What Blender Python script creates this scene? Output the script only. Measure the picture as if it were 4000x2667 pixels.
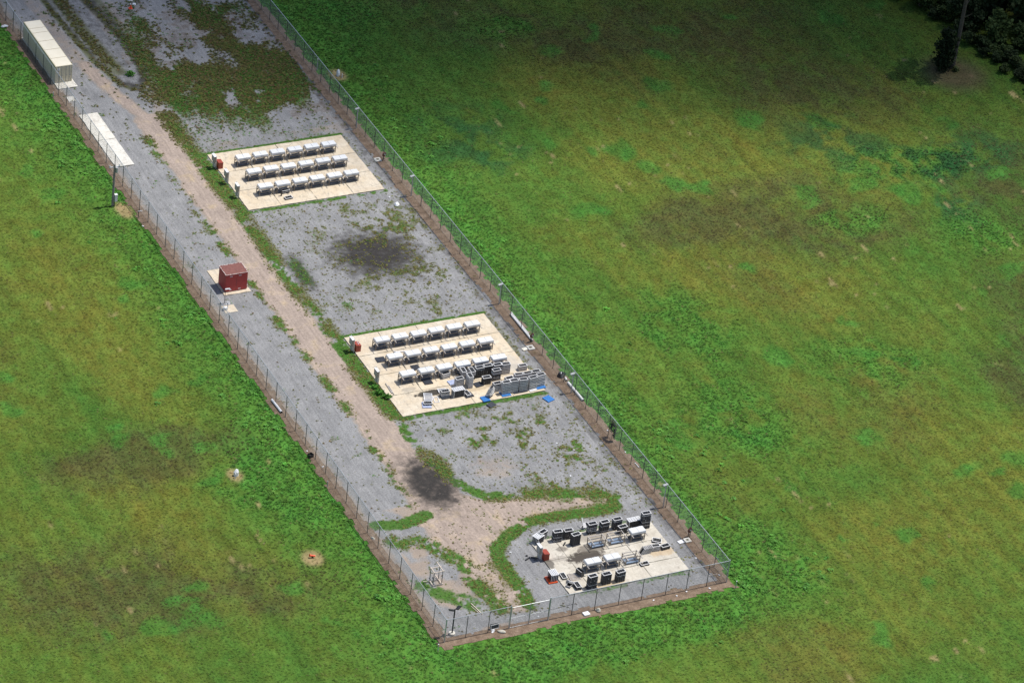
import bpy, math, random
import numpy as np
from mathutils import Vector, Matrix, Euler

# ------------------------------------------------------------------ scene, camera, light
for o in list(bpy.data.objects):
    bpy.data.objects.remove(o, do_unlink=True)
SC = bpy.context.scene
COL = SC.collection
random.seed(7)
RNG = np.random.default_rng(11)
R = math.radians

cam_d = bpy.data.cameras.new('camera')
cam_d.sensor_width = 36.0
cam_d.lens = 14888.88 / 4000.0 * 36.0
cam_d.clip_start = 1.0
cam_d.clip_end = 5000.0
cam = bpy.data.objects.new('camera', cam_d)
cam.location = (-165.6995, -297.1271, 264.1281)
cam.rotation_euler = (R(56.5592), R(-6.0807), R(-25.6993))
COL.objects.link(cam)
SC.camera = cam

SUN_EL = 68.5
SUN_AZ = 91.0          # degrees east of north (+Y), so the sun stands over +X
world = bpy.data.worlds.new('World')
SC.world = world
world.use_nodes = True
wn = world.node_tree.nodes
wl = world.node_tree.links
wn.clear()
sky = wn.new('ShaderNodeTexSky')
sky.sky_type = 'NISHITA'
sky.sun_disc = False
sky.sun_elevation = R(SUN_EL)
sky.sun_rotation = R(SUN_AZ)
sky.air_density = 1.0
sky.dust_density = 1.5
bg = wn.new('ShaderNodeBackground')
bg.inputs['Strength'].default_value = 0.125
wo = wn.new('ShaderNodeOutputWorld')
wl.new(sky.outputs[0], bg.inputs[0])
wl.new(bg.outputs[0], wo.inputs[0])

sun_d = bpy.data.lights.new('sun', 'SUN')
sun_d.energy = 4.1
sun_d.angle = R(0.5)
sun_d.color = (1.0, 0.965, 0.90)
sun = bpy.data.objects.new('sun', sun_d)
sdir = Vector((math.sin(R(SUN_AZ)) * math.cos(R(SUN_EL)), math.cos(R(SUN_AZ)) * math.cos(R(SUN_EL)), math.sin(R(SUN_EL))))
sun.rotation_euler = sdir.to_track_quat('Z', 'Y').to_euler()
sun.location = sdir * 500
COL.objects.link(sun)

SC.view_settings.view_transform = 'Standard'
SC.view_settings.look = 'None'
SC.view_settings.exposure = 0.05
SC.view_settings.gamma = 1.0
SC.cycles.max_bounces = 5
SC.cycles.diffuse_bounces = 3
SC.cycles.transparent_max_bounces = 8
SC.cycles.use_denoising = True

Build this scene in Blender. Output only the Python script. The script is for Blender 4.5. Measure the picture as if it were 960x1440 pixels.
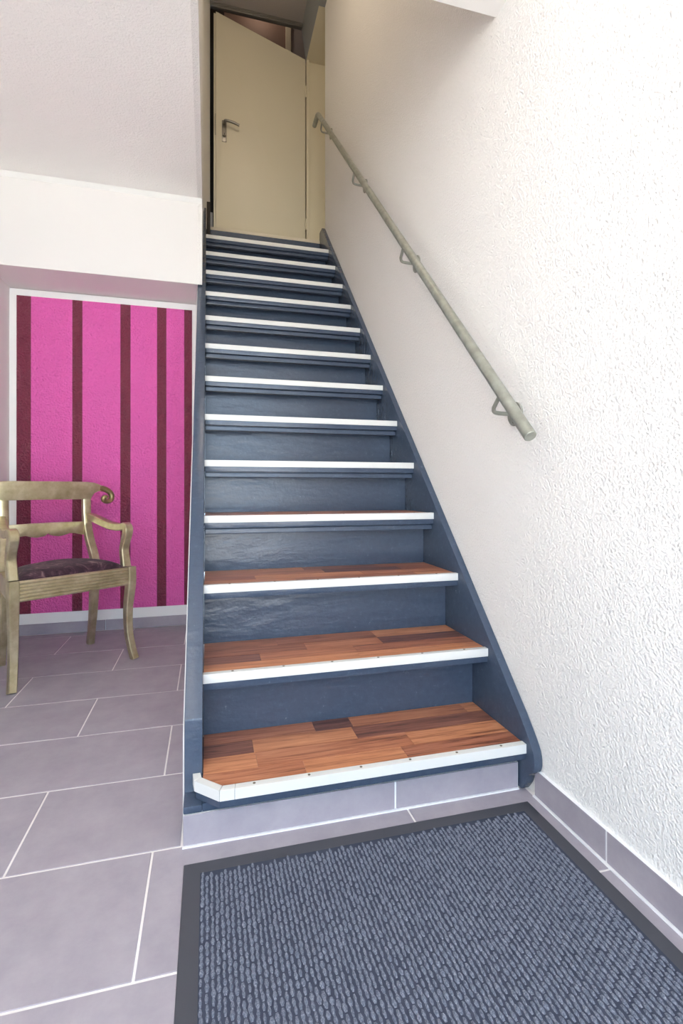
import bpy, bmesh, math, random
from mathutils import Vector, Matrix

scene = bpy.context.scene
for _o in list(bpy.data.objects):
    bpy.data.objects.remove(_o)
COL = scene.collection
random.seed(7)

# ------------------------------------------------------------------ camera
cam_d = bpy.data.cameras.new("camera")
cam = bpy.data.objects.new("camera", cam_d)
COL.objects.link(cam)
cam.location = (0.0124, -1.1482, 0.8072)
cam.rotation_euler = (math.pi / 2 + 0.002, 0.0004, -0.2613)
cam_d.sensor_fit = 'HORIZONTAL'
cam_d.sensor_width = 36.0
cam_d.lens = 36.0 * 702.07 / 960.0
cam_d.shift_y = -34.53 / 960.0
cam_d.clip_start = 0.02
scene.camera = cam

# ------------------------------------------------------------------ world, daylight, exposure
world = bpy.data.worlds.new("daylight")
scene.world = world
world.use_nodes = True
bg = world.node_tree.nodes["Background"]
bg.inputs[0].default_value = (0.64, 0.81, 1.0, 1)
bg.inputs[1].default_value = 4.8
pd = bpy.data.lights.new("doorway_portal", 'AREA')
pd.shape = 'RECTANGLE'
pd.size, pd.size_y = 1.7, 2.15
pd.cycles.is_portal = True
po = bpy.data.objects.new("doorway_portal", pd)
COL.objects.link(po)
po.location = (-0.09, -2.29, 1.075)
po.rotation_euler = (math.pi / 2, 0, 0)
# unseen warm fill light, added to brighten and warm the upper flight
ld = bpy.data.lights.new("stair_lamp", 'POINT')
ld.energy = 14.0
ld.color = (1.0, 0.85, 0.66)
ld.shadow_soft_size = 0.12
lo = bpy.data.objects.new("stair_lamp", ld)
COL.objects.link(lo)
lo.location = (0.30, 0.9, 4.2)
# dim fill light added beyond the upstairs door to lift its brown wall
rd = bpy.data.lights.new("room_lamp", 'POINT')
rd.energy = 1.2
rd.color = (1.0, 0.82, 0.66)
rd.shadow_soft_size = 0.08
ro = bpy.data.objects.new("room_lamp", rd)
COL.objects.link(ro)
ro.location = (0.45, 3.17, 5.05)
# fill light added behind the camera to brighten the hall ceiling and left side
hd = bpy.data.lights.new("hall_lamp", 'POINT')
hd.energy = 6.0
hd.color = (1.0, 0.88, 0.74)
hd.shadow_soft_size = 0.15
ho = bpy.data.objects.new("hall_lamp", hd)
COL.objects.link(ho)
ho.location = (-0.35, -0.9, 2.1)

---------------

Goal: Everything from the first line of the entries through the line that contains "R = math.radians" is to be reproduced exactly, except the pictures.

Solution:
What Blender Python script creates this scene? Output the script only. Measure the picture as if it were 4000x2667 pixels.
import bpy, math, random
import numpy as np
from mathutils import Vector, Matrix, Euler

# ------------------------------------------------------------------ scene, camera, light
for o in list(bpy.data.objects):
    bpy.data.objects.remove(o, do_unlink=True)
SC = bpy.context.scene
COL = SC.collection
random.seed(7)
RNG = np.random.default_rng(11)
R = math.radians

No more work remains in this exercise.